Middlemarch itself is absolutely structured, in many ways, around the question of sexuality. The problem people have with Dorothea marrying Casaubon is that they see him as dried up, anerotic, unmanly, and just not likely to satisfy her in any way. No accident that no child issues -- whereas Celia and James Chettam beget like bunnies from the first, being red-blooded, loving, and physical. No accident, either, that Casaubon tries to control Dorothea from beyond the grave: he is quite explicitly sexually threatened by Ladislaw and doesn't want Dorothea to sleep with him ever -- even long after he's dead. And so on. You've also go a great portrait of a tease in Rosamond, and a bonus subplot in her miscarriage, acquired while flirting upon a horse.

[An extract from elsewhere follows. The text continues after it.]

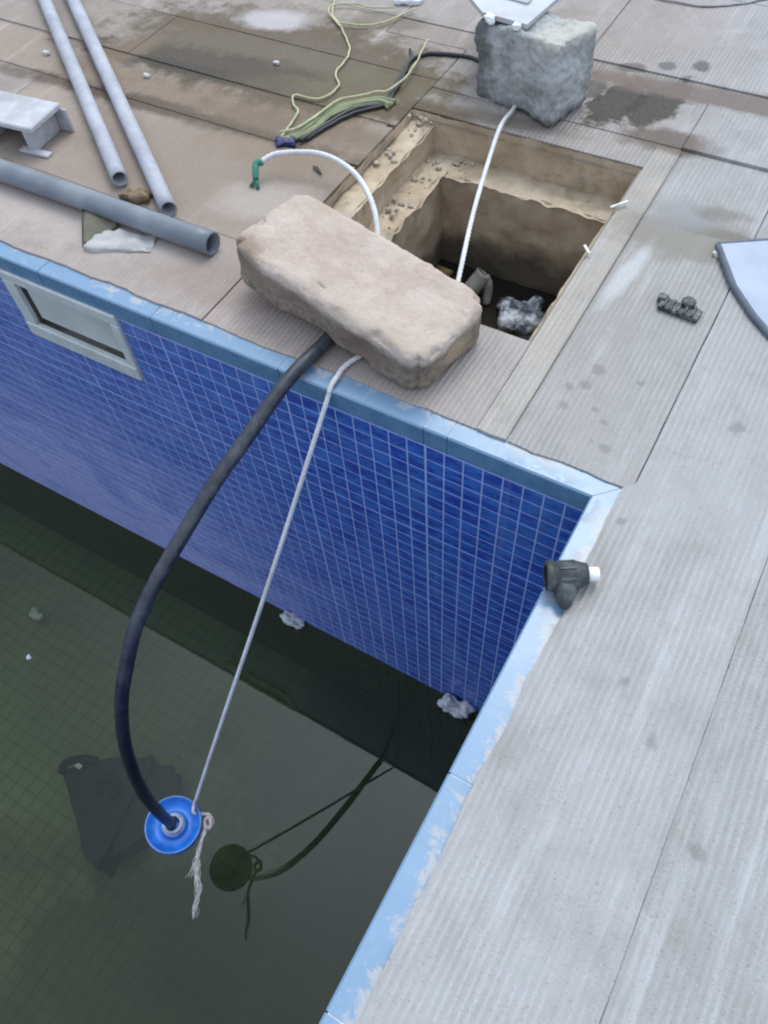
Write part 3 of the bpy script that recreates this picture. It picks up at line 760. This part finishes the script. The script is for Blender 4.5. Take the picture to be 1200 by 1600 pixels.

This is a very brief overview. But if I had time I could pull out lots and lots of language from the novel that works to underscore Eliot's scrupulous and frank attention to sex. And to be honest, I like what she does with the subject a lot more than Freud, who in many ways may be said to be the *descendant* of the kinds of psychological mappings writers like Eliot did in an era before there was a concept of the unconscious or the id. One might also speculate about whether Freud has deprived us of some of the expressive nuance that writers like Eliot had access to--he's done so very much to color our perceptions of sex, and to help license the equations we tend to make between sexual explicitness and things like honesty and authenticity.
I'm biased, of course. People become Victorianists because they *love* Victorian literature and culture--and they love it not because they think it's repressed, but because they think it has an exceptional way of thinking about life and death and love.
Hi Erin,
Thanks for your reply. I wish I’d had it before I commented. I would have raised my point differently. You say Middlemarch, in many way, is structured around the question of sexuality. I agree! I don’t find it sexless at all. I find it teeming with sex, and, even more, the potential for it. More’s the pity then, that a book structured around sexuality can’t discuss sexuality openly. I find the characters fascinating, but I don’t understand them because I don’t know their attitudes toward sex, let alone their sexual behaviors. Take Dorothea. (Sorry for referring to her as Dorothy in my previous comment.) Why did she MARRY Casaubon? She could have helped him in his work without that. She could have been his reader and secretary, even a devoted disciple, without marrying him. She’s presented as attractive, and, at the height of her sexuality—isn’t an explanation needed as to why she gave that to him, or gave that up? Brooke and Celia found that odd. Shouldn’t we? And Dorothea and Ladislaw? Yes, Casaubon saw Ladislaw as a sexual threat, but all Casaubon’s will prevented was Ladislaw and Dorothea getting married; it didn’t prevent them hooking up. Did Casaubon really think they would not have sex unless they were married, and that if he could prevent their marriage, he would prevent them having sex? Or did he think, ‘Yes, they’ll have sex, but I’ll make sure their relationship is never legitimate?’ Is it realistic to believe that Dorothea and Ladislaw, two attractive people in love, neither of whom are married, both headstrong and physically attracted to each other, refrained? Is it realistic to believe that Victorians, under similar circumstances, refrained? Or, if they did refrain, doesn’t this have to be examined and explained? I find the Victorians fascinating, but, as I said, I don’t understand them because I’m not sure weather they “did it,” or not.